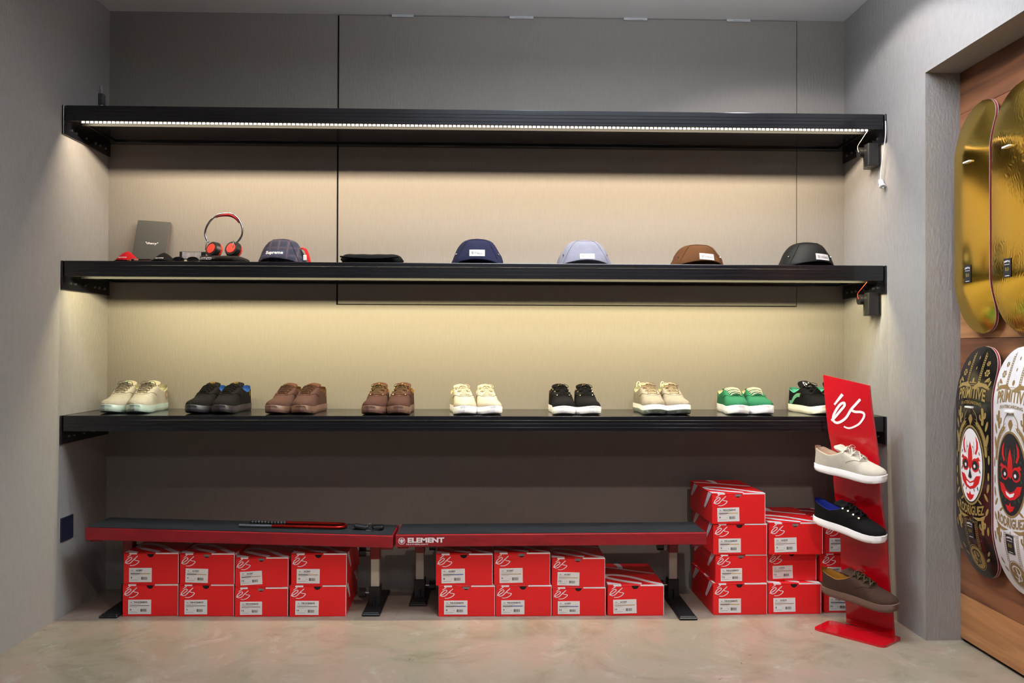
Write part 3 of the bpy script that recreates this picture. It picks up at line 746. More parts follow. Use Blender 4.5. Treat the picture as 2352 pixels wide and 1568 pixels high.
K['cream'] = dict(upper=fab('cream_canvas', (196, 184, 164)), solem=mat('white_rubber', (228, 226, 232), .4), lining=fab('cream_lining', (226, 206, 164)), lacem=fab('cream_lace', (222, 206, 172)), rows=3, tall=.98, tongue=.019,
                  seamm=fab('taupe_seam', (136, 118, 100)), eyelet=mat('cream_eyelet', (224, 206, 160), .4))
K['blackwhite'] = dict(upper=fab('black_canvas', (17, 15, 17)), solem=mat('white_rubber', (228, 226, 232), .4), lining=fab('speckled_lining', (52, 44, 34), var=.9), lacem=MATS['black_lace'], rows=3, tall=1.0, tongue=.020,
                       tlogo=[(xf2(ES2, .018, .014, -.009, -.006), 0, 1)], tmats=[MATS['gold_thread']], eyelet=mat('pale_gold', (214, 196, 130), .25, metal=1))
K['runner'] = dict(upper=fab('sand_suede', (160, 148, 132)), solem=mat('white_foam', (222, 220, 218), .5), outm=mat('grey_rubber', (120, 128, 122), .5), outsole=3, sole=.036, flare=.03, lining=fab('pale_mint_lining', (206, 206, 168)), lacem=fab('sand_lace', (150, 128, 104)), rows=4, tall=1.02, tongue=.018,
                   tonguem=fab('sand_tongue', (196, 178, 146)), pull=mat('clear_loop', (220, 216, 190), .2), seamm=fab('sand_seam', (148, 128, 104)))
K['green'] = dict(upper=fab('green_suede', (48, 118, 84)), heel2=True, upper2=fab('green_heel', (56, 124, 80)), solem=mat('white_rubber', (228, 226, 232), .4), sole=.034, lining=fab('ivory_lining', (234, 222, 184)), lacem=fab('ivory_lace', (226, 214, 190)), lacer=.0040, rows=6, tall=.90, tongue=.006,
                  tonguem=fab('green_tongue', (40, 96, 66)), bars=True, nobow=True, seamm=fab('dark_green_seam', (38, 98, 66)), tab=.006, tabm=MATS['ivory_lining'],
                  side=[([(ell2(0, 0, .014, .020), 0, 1)], [fab('brown_suede_patch', (112, 92, 74))], .08, .055, (1, -1)), ([(rect2(-.009, -.007, .009, .007, 3, 3), 0, 1), (xf2(ES2, .008, .009, -.004, -.0045), 1, 2)], [fab('pale_green_tab', (104, 166, 120)), MATS['brown_suede_patch']], .24, .068, (1, -1))])
K['mint'] = dict(upper=fab('black_soft_suede', (14, 13, 15)), solem=mat('ivory_rubber', (226, 220, 204), .4), sole=.032, lining=fab('mint_lining', (104, 206, 174)), lacem=MATS['black_lace'], rows=4, tall=1.08, tongue=.026, wide=1.08,
                 side=[([(ribbon([(-.060, -.016), (-.035, -.014), (-.016, .004), (.004, .016), (.030, .018)], .016, 6, .9, 1.0), 0, 1)], [fab('mint_stripe', (110, 178, 140))], .34, .056, (1, -1)),
                       ([(xf2(text2('SUEDE', .006, .018, .02), dx=0, dy=0), 0, 1)], [MATS['gold_thread']], .44, .080, (1, -1))],
                 tlogo=[(rect2(-.014, -.012, .014, .014, 4, 4), 0, 1), (rect2(-.011, -.008, .011, .009, 4, 4), 1, 2), (poly2([(-.009, .006), (.002, -.002), (.008, .006), (.004, -.006), (-.006, -.005)]), 0, 3)], tmats=[M_paper, M_ink], tabm=MATS['mint_lining'])
# row of shoes on the lowest shelf: (kind, left px, right px, toe y, yaw deg, words)
pairs = [('knit', 230, 386, -.318, 97, 'stone knit sneaker with pale mint sole', .103),
         ('blackblue', 427, 576, -.335, 92, 'black suede skate shoe with blue heel lining', .102),
         ('brown', 611, 749, -.348, 83, 'brown suede skate shoe with padded collar', .101),
         ('brownlow', 831, 951, -.370, 64, 'slim dark brown skate shoe with brown sole', .102),
         ('cream', 1033, 1155, -.374, 62, 'cream canvas shoe with white sole', .104),
         ('blackwhite', 1259, 1382, -.374, 62.5, 'black canvas shoe with gold eyelets and white sole', .104),
         ('runner', 1454, 1587, -.362, 75, 'sand suede running shoe with white foam sole', .106),
         ('green', 1648, 1777, -.358, 74, 'green suede shoe with ivory laces and white sole', .108),
         ('mint', 1810, 1932, -.350, 104, 'black suede shoe with mint side stripe and ivory sole', .110)]
def pxof(p):
    d = p-CAM; z = d.dot(_fw); return 1176+F*d.dot(RT)/z
for kind, a, b, ty, single, words, sep in pairs:
    P = K[kind]; L = P.get('L', .292); wd_ = P.get('wide', 1)*1.02; mid = (a+b)/2
    def outline(r):
        d = Vector((math.sin(r), -math.cos(r), 0)); q = Vector((math.cos(r), math.sin(r), 0))
        out = [d*(L*(u-.5))+q*(s_*lerp(HW, u)*wd_) for u in [k/30 for k in range(31)] for s_ in (1, -1)]
        return out, max(-v.y for v in out)
    def span(r, x):
        out, reach = outline(r); e = [pxof(Vector((x, ty+reach, Z3+.02))+v) for v in out]; return min(e), max(e), reach
    x0 = at(mid, 940, Y=ty)[0]; r = math.atan2(CAM.x-x0, -CAM.y-.3)          # facing the shopper, then turned until its width fits
    step = math.radians(.5)*(-1 if x0 < CAM.x-.2 else 1)
    for _ in range(80):
        lo, hi, reach = span(r, x0)
        if hi-lo >= single: break
        r += step
    def fit(px, side_):
        x = x0
        for _ in range(14): x += (px-span(r, x)[0 if side_ < 0 else 1])*.0017
        return x
    x1 = fit(a, -1); x2 = fit(b, 1)
    need = .1045*P.get('wide', 1)/max(.8, math.cos(r))
    if x2-x1 < need or kind == 'mint': m_ = (x1+x2)/2 if kind != 'mint' else x1+need/2; x1 = m_-need/2; x2 = m_+need/2
    for k, x in enumerate((x1, x2)):
        shoe('%s, the %s one of its pair' % (words, 'left' if k == 0 else 'right'), 'shoes on the lowest shelf', P, (x, ty+reach, Z3-.0005), r, side=-1 if k == 0 else 1, name='sneaker')

# ================================================================ red display stand with three shoes
US = Vector((.60, -.80, 0)).normalized(); NS = Vector((-.80, -.60, 0)).normalized()
P0 = Vector((3.046, -.486, 0))
st = thing('display_stand', 'tall red acrylic shoe stand with white script logo, standing by the right wall', 'display stand', (3.03, -.60, 0))
O = st.location.copy()
le = [(1890.5, 860.5), (1903, 985), (1908, 1031), (1914.7, 1090), (1921, 1162), (1928, 1230), (1933, 1298), (1942, 1388), (1943.5, 1429)]
re_ = [(1996, 885), (2008, 976), (2015, 1052), (2021, 1108), (2027, 1180), (2034, 1250), (2041, 1320), (2049, 1405), (2053, 1462)]
def resamp(l, n):
    Pn = smoothpath([(a, b, 0) for a, b in l], 8); return [Pn[round(i*(len(Pn)-1)/n)] for i in range(n+1)]
LE = resamp(le, 24); RE = resamp(re_, 24); nx = 6
V = []; Fc = []
for lay in (0, 1):
    for i, (a, b) in enumerate(zip(LE, RE)):
        pa = at_plane(a.x, a.y, P0, NS); pb = at_plane(b.x, b.y, P0, NS)
        if i == 24: pa = at(a.x, a.y, Z=.008); pb = at(b.x, b.y, Z=.008)
        for k in range(nx+1):
            f = k/nx; p = pa.lerp(pb, f)+NS*(.006*math.sin(i*.75)*(1 if i < 22 else 0))
            V.append(p-O-(NS*.011 if lay else Vector()))
n1 = 25*(nx+1)
for i in range(24):
    for k in range(nx):
        q = (i*(nx+1)+k, i*(nx+1)+k+1, (i+1)*(nx+1)+k+1, (i+1)*(nx+1)+k); Fc.append(q); Fc.append(tuple(j+n1 for j in reversed(q)))
rim = [k for k in range(nx+1)]+[i*(nx+1)+nx for i in range(1, 25)]+[24*(nx+1)+k for k in range(nx-1, -1, -1)]+[i*(nx+1) for i in range(23, 0, -1)]
for a, b in zip(rim, rim[1:]+rim[:1]): Fc.append((a, b, b+n1, a+n1))
panel = raw('panel', V, Fc, M_acr, st, smooth=40, recalc=True)
cs = [at(1867, 1441, Z=.008), at(1905, 1423, Z=.008), at(2073, 1463, Z=.008), at(2031, 1484, Z=.008)]
bm = bmesh.new(); bot = []; topv = []
cen = sum(cs, Vector())/4
pts = []
for i, c in enumerate(cs):                                   # rounded corners
    a = cs[i-1]; b = cs[(i+1) % 4]
    pts += [c+(a-c).normalized()*.018, c+(a-c).normalized()*.005+(b-c).normalized()*.005, c+(b-c).normalized()*.018]
topv = [bm.verts.new(Vector((p.x, p.y, .008))-O) for p in pts]; bot = [bm.verts.new(Vector((p.x, p.y, 0))-O) for p in pts]
bm.faces.new(topv); bm.faces.new(bot[::-1])
for i in range(len(pts)): bm.faces.new((topv[i], bot[i], bot[(i+1) % 12], topv[(i+1) % 12]))
finish('base', bm, M_acr, st)
# logo: strokes follow the pixels of the sign, laid on the panel's own plane
def pl(x, y): return at_plane(1840+x/4.75, 850+y/4.75, P0, NS)
def logo_ribbon(pts, w, t0=1, t1=1):
    q = [pl(*p) for p in pts]; xy = [((p-P0).dot(US), p.z) for p in q]; return ribbon(xy, w, 7, t0, t1)
g = [(logo_ribbon([(460, 262), (373, 375)], .0105, 1.2, .7), 0, 1),
     (logo_ribbon([(340, 548), (372, 520), (440, 440), (482, 388), (478, 356), (440, 370), (395, 430), (362, 500), (365, 550), (400, 572), (450, 556), (505, 510), (555, 430), (605, 372), (655, 315)], .0098), 0, 1),
     (logo_ribbon([(560, 435), (600, 452), (665, 455), (697, 475), (690, 520), (640, 585), (570, 622), (520, 630), (475, 612)], .0090, 1.1, .7), 0, 1)]
tree_v = [v.co.copy() for v in panel.data.vertices]
wrap('logo', g, P0-O+NS*.08, US, (0, 0, 1), -NS, [M_print], st, [panel], off=.0015)
def mount(hp, tp, kind, label, off=.066):
    Pp = P0+NS*off; h = at_plane(hp[0], hp[1], Pp, NS); tt = at_plane(tp[0], tp[1], Pp, NS)
    d = (tt-h).normalized(); Lr = (tt-h).length
    x = NS*-1; z = (d.cross(x))*1
    if z.z < 0: z = -z
    y = -d; x = y.cross(z)
    z = (z*math.cos(.10)-x*math.sin(.10)*0+NS*math.sin(.10)).normalized()      # tipped a little so the top shows
    x = y.cross(z).normalized()
    Mx = Matrix((x, y, z)).transposed().to_4x4(); Mx.translation = (h+tt)/2
    P = dict(K[kind]); P['L'] = Lr*1.0
    shoe(label, 'shoes on the red stand', P, matrix=Mx, side=-1, name='sneaker')
    for k, f in enumerate((.28, .62)):
        b = h+(tt-h)*f-z*.004-O; bm = bmesh.new()
        tube(bm, [b-NS*(off+.004), b-NS*.01, b+NS*.018, b+NS*.026+z*.004], .0042, 8)
        finish('peg', bm, M_acr, st, smooth=50)
K['cream3'] = dict(K['cream']); K['cream3'].update(upper=fab('pale_stone_canvas', (204, 196, 184)), lining=fab('peach_lining', (222, 190, 168)), lacem=fab('pale_lace', (206, 196, 186)), seamm=fab('pale_seam', (176, 162, 148)), rows=3, tall=.98, sole=.030, tongue=.016)
K['black3'] = dict(K['blackwhite']); K['black3'].update(lining=fab('royal_blue_lining', (34, 48, 150)), tall=.98, tongue=.014, tlogo=None, rows=4)
K['brown3'] = dict(K['brownlow']); K['brown3'].update(upper=fab('umber_suede', (70, 50, 42)), tonguem=fab('umber_suede_tongue', (66, 48, 38)), solem=mat('umber_rubber', (92, 70, 62), .45), lining=fab('ochre_leather', (176, 122, 48), rough=.5), lacem=fab('umber_lace', (74, 62, 44)), tall=.98, tongue=.016, tlogo=None, rows=4, eyelet=None)
mount((1873, 1076), (2037, 1114), 'cream3', 'pale stone canvas shoe with white sole, topmost on the red stand')
mount((1870, 1195), (2035, 1252), 'black3', 'black canvas shoe with blue lining and white sole, middle of the red stand')
mount((1890, 1356), (2065, 1409), 'brown3', 'dark brown suede shoe with ochre lining, lowest on the red stand')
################
Where a line above includes "pixels", copy that line.

Write part 3 of the bpy script that recreates this picture. It picks up at line 746. More parts follow. Use Blender 4.5. Treat the picture as 2352 pixels wide and 1568 pixels high.
# logo: strokes follow the pixels of the sign, laid on the panel's own plane